Cet ouvrage a deux mérites : celui d'insister sur le fait que la science ne prouve pas l'inexistence de Dieu (comme on pouvait le penser au XIXe), et que l'existence de Dieu est compatible avec le discours scientifique contemporain. Mais il va trop loin en donnant à penser que cette existence de Dieu serait comme prouvée par la science. Jean-Paul II, dans son encyclique Fides et ratio, invitait à faire usage de la philosophie pour délimiter le champ des différentes disciplines. Un peu comme les pièces d'un puzzle qui doivent être dessinées avec précision pour qu'elles puissent s'emboîter correctement. Cette distinction entre les différentes disciplines n'est pas suffisante dans l'ouvrage. Plutôt que d'articuler la foi et la raison, les auteurs superposent ces deux discours et amènent la science à affirmer ce sur quoi elle ne peut se prononcer.
Peut-on vraiment séparer ces deux discours ? De nombreux scientifiques sont amenés à parler de Dieu, et la Bible évoque aussi ce qui relève du monde réel.
La Bible évoque bien entendu le réel - celui de Jérusalem, qui existe effectivement. Mais elle ne se prononce pas sur l’espace-temps à quatre dimensions, sur le réglage fin de l’Univers, ni sur son expansion.
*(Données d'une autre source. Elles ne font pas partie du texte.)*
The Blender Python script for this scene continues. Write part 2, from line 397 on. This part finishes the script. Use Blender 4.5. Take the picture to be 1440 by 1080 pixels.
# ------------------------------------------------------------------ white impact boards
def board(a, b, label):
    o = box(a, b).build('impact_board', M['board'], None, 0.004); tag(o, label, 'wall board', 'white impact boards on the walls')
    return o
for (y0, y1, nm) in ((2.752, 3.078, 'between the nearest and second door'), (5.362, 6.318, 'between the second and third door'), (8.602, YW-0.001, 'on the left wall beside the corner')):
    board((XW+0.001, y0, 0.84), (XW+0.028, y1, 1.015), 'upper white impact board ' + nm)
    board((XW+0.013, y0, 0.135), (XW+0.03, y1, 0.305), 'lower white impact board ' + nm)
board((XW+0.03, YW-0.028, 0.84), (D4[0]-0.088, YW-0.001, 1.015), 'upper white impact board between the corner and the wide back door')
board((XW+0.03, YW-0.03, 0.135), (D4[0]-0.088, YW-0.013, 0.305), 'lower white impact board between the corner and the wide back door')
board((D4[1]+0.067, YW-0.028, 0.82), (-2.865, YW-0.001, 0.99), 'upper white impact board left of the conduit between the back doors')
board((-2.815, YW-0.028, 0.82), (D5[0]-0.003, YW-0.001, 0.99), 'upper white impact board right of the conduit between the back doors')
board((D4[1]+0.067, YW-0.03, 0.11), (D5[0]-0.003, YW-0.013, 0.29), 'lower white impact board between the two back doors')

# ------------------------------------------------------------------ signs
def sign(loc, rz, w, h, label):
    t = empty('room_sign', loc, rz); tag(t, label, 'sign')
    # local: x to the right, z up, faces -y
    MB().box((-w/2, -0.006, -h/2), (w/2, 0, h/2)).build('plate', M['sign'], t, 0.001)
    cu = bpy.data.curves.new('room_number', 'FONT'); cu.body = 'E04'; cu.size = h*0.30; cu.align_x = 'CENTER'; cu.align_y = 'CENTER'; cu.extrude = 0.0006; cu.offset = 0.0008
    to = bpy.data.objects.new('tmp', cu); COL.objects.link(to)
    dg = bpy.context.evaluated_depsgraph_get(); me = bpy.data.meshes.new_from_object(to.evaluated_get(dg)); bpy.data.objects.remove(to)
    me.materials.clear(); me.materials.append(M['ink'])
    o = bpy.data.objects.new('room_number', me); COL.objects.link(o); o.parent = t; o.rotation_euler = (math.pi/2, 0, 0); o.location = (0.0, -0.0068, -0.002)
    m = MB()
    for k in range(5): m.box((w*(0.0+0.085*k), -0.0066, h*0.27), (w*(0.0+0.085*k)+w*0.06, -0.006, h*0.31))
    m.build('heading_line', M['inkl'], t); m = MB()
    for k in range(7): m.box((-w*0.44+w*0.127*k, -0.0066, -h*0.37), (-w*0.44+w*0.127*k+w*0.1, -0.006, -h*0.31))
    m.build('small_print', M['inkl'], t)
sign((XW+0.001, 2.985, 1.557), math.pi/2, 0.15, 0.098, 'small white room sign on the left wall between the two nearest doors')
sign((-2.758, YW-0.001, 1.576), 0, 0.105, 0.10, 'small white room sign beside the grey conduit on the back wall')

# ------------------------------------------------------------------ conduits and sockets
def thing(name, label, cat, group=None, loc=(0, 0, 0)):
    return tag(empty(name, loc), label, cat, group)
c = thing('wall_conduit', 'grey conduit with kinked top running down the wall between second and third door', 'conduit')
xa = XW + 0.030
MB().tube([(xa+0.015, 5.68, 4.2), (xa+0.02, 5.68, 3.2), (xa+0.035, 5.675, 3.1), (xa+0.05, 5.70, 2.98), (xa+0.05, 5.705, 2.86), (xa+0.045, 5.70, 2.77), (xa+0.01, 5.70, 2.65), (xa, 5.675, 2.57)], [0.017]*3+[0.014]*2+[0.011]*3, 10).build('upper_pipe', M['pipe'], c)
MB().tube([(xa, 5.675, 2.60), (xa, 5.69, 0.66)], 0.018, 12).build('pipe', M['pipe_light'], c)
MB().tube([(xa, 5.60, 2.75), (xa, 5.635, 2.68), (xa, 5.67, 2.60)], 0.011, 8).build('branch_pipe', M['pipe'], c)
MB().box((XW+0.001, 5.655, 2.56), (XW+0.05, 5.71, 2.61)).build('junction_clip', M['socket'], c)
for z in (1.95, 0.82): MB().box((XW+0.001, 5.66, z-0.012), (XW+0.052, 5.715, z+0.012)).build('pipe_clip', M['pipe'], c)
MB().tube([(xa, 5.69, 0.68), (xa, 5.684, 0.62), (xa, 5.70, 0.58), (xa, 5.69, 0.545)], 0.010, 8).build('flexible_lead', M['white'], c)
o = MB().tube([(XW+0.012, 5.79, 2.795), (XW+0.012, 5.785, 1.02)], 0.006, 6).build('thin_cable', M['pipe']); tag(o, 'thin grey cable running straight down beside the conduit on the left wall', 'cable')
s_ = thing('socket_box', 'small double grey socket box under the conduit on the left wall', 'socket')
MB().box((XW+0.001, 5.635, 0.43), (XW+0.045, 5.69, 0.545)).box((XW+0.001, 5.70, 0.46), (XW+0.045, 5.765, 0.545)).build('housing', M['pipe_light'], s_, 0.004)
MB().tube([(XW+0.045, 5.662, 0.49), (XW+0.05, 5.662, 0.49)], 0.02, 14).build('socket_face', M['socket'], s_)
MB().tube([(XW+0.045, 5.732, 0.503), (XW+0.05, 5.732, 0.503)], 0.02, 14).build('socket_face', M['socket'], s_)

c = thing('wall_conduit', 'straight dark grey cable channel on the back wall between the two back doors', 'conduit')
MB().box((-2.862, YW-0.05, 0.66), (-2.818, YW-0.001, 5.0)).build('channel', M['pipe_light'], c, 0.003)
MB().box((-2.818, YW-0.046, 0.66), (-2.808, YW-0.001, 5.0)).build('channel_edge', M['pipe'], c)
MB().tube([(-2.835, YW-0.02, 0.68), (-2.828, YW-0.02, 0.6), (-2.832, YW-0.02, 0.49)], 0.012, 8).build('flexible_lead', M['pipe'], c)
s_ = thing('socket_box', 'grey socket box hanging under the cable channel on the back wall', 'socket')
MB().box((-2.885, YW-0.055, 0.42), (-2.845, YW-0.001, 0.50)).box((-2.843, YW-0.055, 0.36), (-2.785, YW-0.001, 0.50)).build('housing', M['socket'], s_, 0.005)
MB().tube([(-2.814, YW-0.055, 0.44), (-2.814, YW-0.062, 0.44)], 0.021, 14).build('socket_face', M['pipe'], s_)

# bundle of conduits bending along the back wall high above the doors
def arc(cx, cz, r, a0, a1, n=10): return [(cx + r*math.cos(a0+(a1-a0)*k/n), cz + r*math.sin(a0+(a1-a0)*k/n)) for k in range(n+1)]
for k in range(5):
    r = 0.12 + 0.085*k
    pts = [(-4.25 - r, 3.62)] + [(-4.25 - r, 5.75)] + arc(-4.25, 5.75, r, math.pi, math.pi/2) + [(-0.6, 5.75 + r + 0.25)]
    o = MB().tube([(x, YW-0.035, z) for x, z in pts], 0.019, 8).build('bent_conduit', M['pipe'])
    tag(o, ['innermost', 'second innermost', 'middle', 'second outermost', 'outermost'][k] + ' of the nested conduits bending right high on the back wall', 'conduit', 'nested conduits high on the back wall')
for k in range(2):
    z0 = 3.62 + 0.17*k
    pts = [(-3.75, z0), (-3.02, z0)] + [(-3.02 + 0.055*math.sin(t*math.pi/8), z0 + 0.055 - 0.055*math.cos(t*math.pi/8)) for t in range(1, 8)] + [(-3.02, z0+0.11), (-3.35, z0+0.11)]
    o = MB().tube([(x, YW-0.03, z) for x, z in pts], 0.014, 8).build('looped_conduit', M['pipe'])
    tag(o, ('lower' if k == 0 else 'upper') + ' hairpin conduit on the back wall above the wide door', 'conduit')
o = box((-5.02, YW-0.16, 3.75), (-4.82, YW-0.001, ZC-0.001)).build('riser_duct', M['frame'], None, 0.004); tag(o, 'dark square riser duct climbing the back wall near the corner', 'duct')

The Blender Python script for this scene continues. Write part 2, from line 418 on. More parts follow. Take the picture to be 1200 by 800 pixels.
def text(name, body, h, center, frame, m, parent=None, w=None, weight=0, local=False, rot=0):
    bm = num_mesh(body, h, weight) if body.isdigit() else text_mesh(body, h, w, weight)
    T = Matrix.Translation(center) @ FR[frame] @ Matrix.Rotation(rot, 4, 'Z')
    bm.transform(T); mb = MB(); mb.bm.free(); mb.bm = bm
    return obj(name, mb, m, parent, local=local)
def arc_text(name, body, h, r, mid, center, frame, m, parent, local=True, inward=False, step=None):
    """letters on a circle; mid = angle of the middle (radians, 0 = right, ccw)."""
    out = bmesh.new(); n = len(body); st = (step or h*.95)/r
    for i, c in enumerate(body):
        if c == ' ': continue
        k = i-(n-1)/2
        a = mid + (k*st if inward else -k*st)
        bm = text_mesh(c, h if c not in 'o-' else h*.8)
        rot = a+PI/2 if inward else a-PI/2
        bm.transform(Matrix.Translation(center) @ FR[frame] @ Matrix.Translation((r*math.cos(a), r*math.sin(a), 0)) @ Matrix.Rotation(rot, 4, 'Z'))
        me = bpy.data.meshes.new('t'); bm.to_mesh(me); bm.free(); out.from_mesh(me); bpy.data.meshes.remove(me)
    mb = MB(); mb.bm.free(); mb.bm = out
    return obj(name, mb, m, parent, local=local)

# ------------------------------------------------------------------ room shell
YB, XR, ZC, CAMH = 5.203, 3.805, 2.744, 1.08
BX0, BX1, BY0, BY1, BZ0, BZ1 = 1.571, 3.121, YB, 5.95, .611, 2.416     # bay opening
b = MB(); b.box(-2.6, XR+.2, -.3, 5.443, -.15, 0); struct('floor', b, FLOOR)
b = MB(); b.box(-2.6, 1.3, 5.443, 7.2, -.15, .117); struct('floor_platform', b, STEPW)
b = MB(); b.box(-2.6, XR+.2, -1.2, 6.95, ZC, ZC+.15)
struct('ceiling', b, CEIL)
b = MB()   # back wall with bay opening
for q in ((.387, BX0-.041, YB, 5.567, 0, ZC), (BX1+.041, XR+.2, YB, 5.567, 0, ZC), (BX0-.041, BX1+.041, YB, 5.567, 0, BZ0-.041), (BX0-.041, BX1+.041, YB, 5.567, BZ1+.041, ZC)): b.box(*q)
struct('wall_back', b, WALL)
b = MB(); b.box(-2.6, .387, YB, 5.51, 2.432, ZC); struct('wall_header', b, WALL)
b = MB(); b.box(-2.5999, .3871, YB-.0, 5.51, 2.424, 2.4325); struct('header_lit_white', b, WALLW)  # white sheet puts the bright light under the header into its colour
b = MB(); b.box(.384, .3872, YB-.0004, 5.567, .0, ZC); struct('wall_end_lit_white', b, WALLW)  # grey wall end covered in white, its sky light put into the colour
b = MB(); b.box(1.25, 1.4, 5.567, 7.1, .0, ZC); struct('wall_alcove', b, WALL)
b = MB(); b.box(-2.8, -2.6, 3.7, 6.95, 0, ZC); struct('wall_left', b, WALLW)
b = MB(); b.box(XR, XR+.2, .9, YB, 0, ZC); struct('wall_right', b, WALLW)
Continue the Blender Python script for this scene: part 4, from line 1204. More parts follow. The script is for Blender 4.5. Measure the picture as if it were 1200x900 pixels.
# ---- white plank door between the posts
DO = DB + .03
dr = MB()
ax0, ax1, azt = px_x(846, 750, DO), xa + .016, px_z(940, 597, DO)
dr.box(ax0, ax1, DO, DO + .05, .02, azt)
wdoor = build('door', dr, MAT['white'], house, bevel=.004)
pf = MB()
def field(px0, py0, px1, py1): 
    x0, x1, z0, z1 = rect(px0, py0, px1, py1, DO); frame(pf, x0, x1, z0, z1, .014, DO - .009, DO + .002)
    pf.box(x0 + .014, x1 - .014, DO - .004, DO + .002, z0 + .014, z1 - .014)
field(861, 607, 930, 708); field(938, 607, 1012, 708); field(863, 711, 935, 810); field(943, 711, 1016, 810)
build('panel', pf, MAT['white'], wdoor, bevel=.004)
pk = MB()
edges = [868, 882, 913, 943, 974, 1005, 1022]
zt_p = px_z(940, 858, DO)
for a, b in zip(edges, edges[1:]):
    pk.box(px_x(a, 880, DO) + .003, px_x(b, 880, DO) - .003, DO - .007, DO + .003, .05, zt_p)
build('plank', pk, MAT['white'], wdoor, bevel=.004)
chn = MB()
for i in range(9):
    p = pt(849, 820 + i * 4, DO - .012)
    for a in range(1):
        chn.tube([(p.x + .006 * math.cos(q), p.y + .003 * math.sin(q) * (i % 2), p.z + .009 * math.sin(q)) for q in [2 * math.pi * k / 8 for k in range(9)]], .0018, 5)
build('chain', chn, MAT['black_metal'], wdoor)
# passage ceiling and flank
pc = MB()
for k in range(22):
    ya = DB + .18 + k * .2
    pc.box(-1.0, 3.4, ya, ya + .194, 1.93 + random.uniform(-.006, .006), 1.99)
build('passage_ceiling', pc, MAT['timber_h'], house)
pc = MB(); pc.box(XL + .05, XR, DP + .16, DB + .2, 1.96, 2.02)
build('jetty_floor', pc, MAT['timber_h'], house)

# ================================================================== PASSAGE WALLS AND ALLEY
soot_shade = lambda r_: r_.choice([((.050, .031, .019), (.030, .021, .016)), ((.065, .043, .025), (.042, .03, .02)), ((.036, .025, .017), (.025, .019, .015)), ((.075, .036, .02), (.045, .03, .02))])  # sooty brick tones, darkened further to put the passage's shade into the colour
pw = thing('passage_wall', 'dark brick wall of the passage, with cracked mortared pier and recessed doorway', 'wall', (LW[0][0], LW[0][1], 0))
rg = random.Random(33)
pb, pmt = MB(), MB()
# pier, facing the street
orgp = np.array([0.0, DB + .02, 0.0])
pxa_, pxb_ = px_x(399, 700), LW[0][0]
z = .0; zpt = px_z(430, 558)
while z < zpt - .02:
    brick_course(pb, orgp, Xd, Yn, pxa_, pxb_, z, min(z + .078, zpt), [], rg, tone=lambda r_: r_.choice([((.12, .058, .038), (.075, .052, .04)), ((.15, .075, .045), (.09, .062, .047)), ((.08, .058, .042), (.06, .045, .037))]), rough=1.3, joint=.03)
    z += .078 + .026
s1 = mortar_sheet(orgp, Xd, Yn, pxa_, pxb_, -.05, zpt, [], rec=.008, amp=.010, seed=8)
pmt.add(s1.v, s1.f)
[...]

Et de nouveau, je défends l’idée de séparation et de distinction entre les discours scientifiques et religieux, dans la droite ligne du prêtre et physicien Georges Lemaître (j’invite d’ailleurs les lecteurs à relire les excellents ouvrages du philosophe belge Dominique Lambert sur cette question). Ce que semblent oublier les auteurs, c’est que cette distinction n’interdit pas le dialogue entre les deux domaines. Mais ce dialogue, seule la philosophie le permet.